2) Does your agency demonstrate a passion for your business? Let’s face it—it’s difficult for anyone to know your business as well as you do—but a good agency can come damn close—and should. Your perfect agency should demonstrate complete immersion in your industry, including knowing your competitors, understanding the key issues and having a familiarty with the major players, trends and developments. We’re not talking about a quick refresh before your next in-person visit or conference call—we’re referring to a deep  and ongoing knowledge of all your strengths, weakenesses and paint points—internal and external.

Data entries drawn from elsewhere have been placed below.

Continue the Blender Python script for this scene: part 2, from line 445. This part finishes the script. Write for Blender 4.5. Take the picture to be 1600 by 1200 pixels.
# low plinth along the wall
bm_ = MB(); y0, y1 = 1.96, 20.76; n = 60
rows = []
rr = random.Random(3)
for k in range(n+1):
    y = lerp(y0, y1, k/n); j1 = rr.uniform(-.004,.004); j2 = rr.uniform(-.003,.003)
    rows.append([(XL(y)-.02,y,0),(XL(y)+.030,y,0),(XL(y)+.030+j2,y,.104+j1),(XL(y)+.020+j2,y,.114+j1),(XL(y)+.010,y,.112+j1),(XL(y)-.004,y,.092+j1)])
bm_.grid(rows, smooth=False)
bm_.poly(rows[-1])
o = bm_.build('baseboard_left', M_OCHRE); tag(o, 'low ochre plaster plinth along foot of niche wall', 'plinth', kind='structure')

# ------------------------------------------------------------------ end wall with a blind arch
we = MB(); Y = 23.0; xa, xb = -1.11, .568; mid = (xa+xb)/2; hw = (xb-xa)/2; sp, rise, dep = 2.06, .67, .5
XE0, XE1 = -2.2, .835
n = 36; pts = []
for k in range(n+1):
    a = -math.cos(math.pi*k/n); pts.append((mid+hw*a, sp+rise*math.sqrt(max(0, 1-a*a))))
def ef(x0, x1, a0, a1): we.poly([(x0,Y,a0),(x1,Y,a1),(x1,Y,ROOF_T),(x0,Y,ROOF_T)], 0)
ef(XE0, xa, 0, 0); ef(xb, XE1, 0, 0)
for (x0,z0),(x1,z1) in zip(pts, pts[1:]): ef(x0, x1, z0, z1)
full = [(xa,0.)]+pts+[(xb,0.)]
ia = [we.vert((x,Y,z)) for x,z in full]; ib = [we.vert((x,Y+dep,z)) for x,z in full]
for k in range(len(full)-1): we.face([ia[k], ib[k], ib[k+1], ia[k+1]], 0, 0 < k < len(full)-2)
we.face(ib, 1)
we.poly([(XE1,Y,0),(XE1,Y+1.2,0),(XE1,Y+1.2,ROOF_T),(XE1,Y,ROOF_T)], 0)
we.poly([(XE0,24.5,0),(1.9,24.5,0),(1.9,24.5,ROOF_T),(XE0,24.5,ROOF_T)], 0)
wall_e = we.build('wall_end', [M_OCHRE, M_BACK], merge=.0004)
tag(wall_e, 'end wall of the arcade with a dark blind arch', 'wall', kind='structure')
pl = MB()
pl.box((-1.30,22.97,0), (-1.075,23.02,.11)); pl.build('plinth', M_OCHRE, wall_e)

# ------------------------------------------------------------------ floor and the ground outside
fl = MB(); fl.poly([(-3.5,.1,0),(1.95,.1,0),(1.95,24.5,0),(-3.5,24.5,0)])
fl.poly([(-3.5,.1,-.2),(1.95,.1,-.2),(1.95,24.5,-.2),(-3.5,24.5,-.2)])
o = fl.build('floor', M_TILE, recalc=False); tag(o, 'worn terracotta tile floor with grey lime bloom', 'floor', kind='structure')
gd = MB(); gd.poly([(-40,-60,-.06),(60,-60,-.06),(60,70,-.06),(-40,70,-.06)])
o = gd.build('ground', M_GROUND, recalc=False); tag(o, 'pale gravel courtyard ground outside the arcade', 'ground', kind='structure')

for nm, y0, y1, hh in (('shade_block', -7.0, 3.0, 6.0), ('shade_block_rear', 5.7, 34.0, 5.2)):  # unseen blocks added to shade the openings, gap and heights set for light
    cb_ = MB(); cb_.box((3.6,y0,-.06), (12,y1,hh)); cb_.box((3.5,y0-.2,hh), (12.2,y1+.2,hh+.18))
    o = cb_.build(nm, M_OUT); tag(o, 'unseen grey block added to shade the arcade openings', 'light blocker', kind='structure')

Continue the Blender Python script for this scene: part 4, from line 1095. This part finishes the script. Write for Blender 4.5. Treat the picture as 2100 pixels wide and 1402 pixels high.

In a word, your agency should be a subject matter expert in your company and your industry.

3) Does your agency work proactively on your behalf? Someone once said you can’t teach people to be proactive—they either are or aren’t. In my opinion, the best employees are wired to take charge and think ahead—they try to solve problems ahead of the curve. The flip side, naturally, is less desirable—the reactive (versus proactive) employee waits for your orders before they move. Seems pretty clear which type makes a better partner, don’t you think?

4) Last but not least, and perhaps most importantly, does your agency help drive new sales? Is your agency connecting you to qualified leads? Yes, a large part of PR, marketing and comuinications work involves building a brand, whether that’s through thought leadership (contributed articles), social media (Facebook likes) and/or media coverage (Wall Street Journal). But is your agency working from a strategic point of view, directing, managing and integrating all the efforts, from content creation and media outreach to social media, ongoing measurement and reliable follow-up, in order to drive new business into your hopper?  At the end of the day, just answering that one simple question may be the truth you need.